NAIROBI, Kenya, Apr 17- Detectives were on Saturday still camping inside and outside the Kenya Tea Development Agency (KTDA) headquarters, hours after they raided the premise.
Four employees from the ICT Department were being held at the facility Saturday, as detectives acting on a court order to retrieve information from servers.
Six lawyers led by Sam Nyaberi protested the officials’ continued detention saying they’re not part of a legal suit that has been ongoing.
“Our clients are not part of the ongoing case, why are they still being held here,” lawyer Nyaberi paused, during an interview with journalists. “We are after the release of our clients who have been detained since yesterday. We are yet to see them or make any communication with them, yet they are not part of the constitutional petition or the application that has been done by the Attorney General.”
“The High Court order was issued earlier than the Magistrate’s order. By dint of the law, the High Court order ranks superior to that of the Magistrate’s court,” the agency said in a statement.
The Agency had earlier moved to court to protest a directive by the government to hold fresh elections, as part of sweeping reforms proposed in a new law passed by President Uhuru Kenyatta in December 2020.
Last year, the Ministry of Agriculture gazetted the new tea regulations that will govern the tea sector in the country.
One of the regulations stipulates that all tea produced in Kenya should be sold through the auction process and the licensed tea auction organizers to establish electronic trading platform.
Consequently, the regulations recommend that the tea farmers who market the produce through the Kenya Tea Development Agency to be paid 50 per cent of the delivery monthly, with the rest paid as bonus annually.
Early this year, Agriculture Cabinet Secretary Peter Munya said the government will not allow cartels and unscrupulous players in the tea sector to derail implementation of new regulations.
“We cannot continue derailing the implementation of the new regulations as farmers are eagerly waiting to get maximum benefits of the new laws. Those fighting the regulations are the people who exploit farmers and live a better life when farmers languish in poverty,” he said during a farmer’s engagement meeting in Muranga County, on January 22.
In March this year, President Kenyatta directed Munya to oversee a probe into the giant agency, in directives contained in Executive Order 2 of 2021.
He also directed Attorney General Kihara Kariuki “to conduct an inquiry into the alleged statutory and regulatory compliance breaches allegedly committed by KTDA and its directors.”
The Executive Order No. 3 of 2021 on the Revitalization of the Tea Sub-Sector directed the Attorney General to conduct an inquiry into allegations of statutory and regulatory breaches committed by KTDA among other instructions.

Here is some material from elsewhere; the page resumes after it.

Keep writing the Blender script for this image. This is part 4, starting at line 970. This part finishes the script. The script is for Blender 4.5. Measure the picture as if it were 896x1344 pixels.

The President pointed out that setting of tea prices in Kenya remains an opaque and exclusionary process that is sharply dissimilar from the process in other comparative jurisdictions, KTDA’s network of subsidiaries, which includes offshore subsidiaries, are locked in inherent conflicts of interest and are also misaligned with the interest of tea farmers and that KTDA’s web of business has made its Management lose focus on KTDA’s core business, “resulting in the need to address and reconsider the future of underperforming and non-core business.”
Further, the President raised concerns over on how the agency has conducted its business over the years, saying in some instances, “acted contrary to applicable Kenyan laws, including the Companies Act; as well as acting against the interests of small-holder farmers despite them being its core constituency.”
The President also pointed out that there have been “credible allegations raised regarding potential Price and Auction Manipulation, Abuse of Dominance, Insider Trading, Wastefulness and Breach of Director’s Fiduciary Duties, and other alleged malfeasances by or within KTDA.”
As a result, he directed the Attorney General to, “to conduct an inquiry into the alleged statutory and regulatory compliance breaches allegedly committed by KTDA and/or its Directors; including potential Price and Auction Manipulation, Abuse of Dominance, Insider Trading, Wastefulness and Breach of Director’s Fiduciary Duties, and other alleged malfeasances by or within KTDA.”
The agency moved to court to challenge the proposals by the President.